Stated goal:
Copy out the lines that have "Blender" in them.

* Start The data *

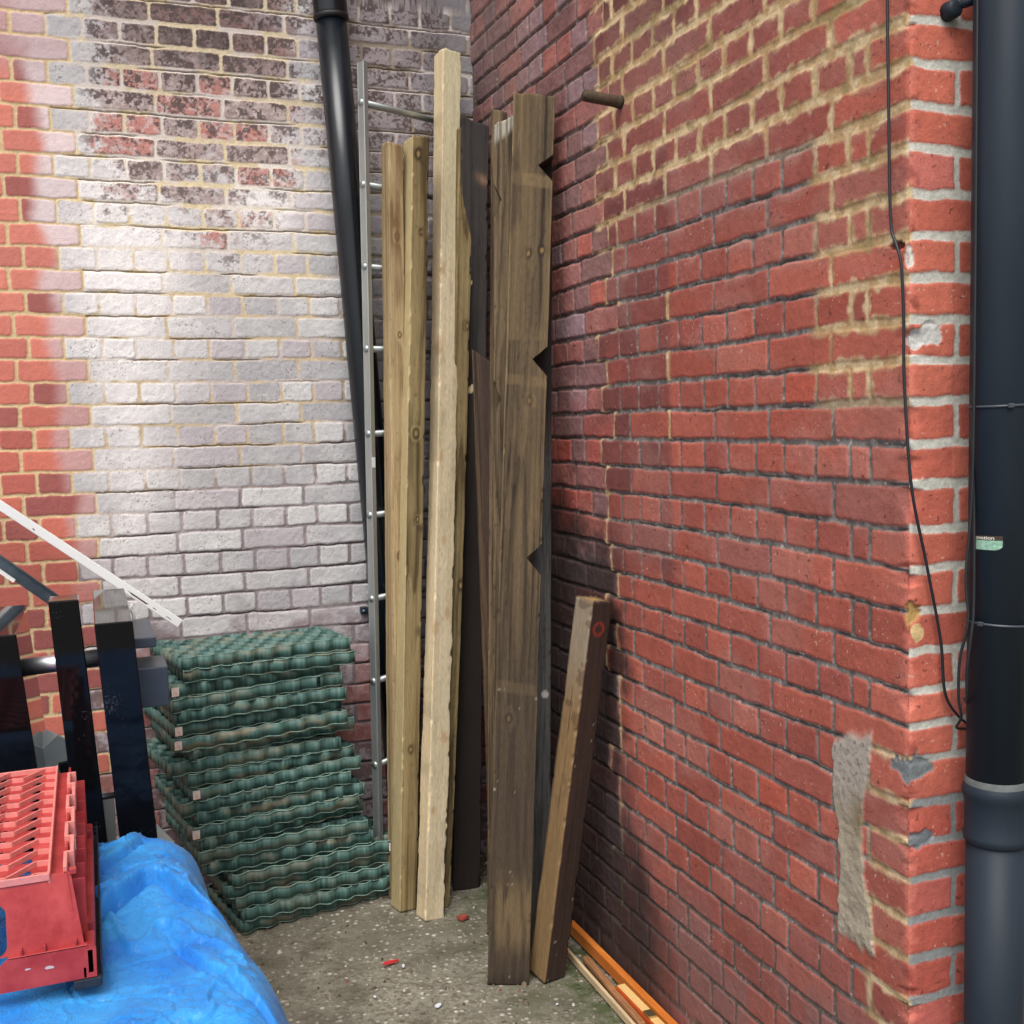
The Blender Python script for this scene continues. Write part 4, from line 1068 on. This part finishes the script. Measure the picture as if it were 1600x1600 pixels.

* End The data *
* Start The data *

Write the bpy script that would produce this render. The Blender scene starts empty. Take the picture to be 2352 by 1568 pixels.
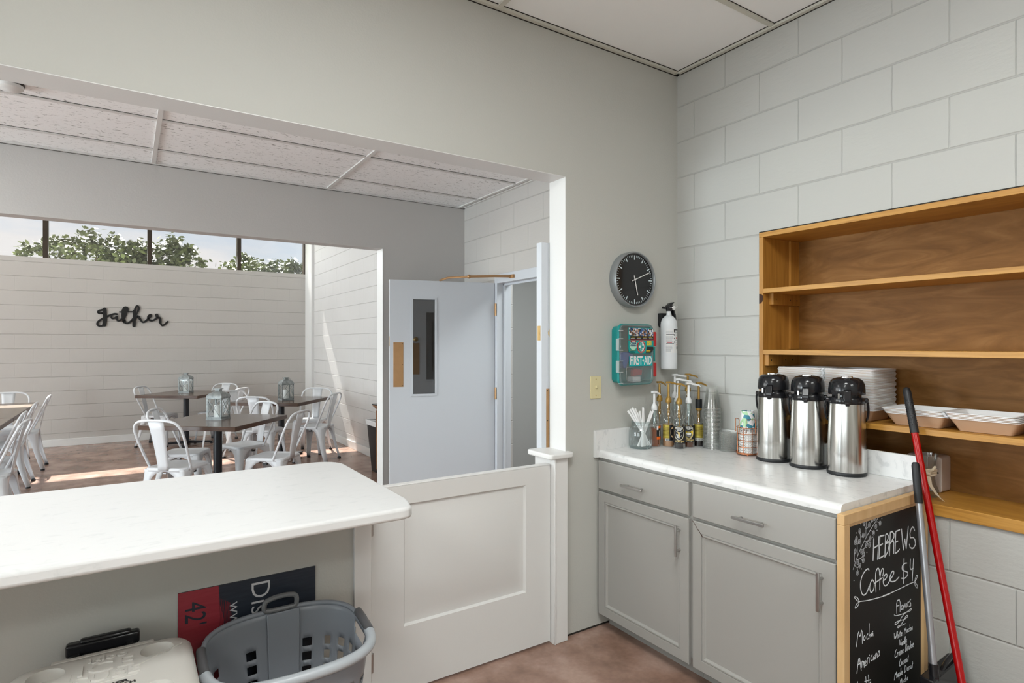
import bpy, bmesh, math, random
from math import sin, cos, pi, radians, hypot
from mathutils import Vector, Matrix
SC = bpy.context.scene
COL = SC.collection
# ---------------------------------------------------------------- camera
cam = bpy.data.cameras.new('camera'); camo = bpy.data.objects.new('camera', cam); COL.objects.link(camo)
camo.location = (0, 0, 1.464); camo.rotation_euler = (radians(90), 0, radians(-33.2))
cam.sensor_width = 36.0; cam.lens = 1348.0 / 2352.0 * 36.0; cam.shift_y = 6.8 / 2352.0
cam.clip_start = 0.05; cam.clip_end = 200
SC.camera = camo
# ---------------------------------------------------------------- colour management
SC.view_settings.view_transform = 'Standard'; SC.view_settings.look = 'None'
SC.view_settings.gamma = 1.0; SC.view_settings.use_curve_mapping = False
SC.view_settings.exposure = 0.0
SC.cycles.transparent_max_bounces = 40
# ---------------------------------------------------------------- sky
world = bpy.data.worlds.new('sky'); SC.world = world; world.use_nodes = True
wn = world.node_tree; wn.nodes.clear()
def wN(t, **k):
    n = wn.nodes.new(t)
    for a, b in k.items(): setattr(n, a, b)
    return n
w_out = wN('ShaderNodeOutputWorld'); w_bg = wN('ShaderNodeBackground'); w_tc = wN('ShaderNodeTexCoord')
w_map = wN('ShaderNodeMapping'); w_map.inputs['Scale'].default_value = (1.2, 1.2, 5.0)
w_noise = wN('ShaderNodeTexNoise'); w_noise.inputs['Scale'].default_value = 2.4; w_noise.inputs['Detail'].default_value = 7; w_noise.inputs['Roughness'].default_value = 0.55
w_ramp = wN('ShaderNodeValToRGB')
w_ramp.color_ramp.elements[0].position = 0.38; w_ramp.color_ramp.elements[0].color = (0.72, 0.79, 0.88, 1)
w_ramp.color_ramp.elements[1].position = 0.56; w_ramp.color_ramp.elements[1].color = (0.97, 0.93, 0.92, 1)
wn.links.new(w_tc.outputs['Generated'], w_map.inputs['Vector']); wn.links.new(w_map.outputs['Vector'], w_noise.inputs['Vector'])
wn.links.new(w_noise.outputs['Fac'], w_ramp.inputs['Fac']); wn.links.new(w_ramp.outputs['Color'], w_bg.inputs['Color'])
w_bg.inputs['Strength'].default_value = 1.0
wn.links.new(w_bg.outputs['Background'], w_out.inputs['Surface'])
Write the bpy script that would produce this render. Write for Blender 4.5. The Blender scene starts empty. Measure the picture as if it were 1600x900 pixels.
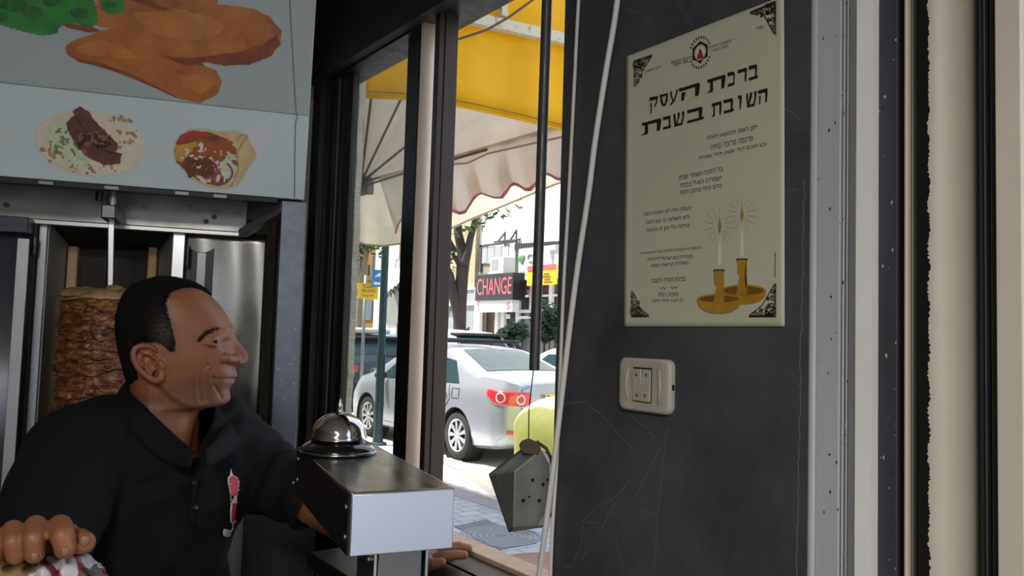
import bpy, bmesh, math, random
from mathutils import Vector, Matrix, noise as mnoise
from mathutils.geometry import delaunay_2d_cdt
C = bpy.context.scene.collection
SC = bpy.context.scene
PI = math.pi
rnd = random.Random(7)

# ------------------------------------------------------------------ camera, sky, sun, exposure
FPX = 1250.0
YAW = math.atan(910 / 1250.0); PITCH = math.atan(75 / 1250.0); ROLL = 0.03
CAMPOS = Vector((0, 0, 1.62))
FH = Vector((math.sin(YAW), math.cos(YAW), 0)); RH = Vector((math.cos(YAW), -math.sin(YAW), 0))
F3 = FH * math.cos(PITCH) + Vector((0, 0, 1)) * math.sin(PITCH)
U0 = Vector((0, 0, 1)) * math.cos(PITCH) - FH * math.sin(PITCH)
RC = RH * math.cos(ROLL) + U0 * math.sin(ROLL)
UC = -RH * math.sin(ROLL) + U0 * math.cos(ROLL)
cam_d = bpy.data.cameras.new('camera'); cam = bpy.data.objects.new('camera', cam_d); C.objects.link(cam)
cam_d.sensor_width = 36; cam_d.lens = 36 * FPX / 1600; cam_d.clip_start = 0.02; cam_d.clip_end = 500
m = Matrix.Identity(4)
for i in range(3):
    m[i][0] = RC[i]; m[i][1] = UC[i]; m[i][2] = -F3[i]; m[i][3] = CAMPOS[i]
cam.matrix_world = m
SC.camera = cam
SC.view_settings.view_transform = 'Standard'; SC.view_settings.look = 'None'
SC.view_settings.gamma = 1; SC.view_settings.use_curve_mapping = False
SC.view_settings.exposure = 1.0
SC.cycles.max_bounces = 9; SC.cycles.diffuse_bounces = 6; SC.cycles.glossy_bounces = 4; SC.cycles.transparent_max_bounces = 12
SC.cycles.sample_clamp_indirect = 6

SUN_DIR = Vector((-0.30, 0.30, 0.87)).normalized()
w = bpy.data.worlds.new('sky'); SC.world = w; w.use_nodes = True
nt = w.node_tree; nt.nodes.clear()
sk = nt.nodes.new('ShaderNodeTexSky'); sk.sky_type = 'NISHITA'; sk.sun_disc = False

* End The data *

Output below:
The Blender Python script for this scene continues. Write part 4, from line 1068 on. This part finishes the script. Measure the picture as if it were 1600x1600 pixels.
Write the bpy script that would produce this render. The Blender scene starts empty. Take the picture to be 2352 by 1568 pixels.
Write the bpy script that would produce this render. Write for Blender 4.5. The Blender scene starts empty. Measure the picture as if it were 1600x900 pixels.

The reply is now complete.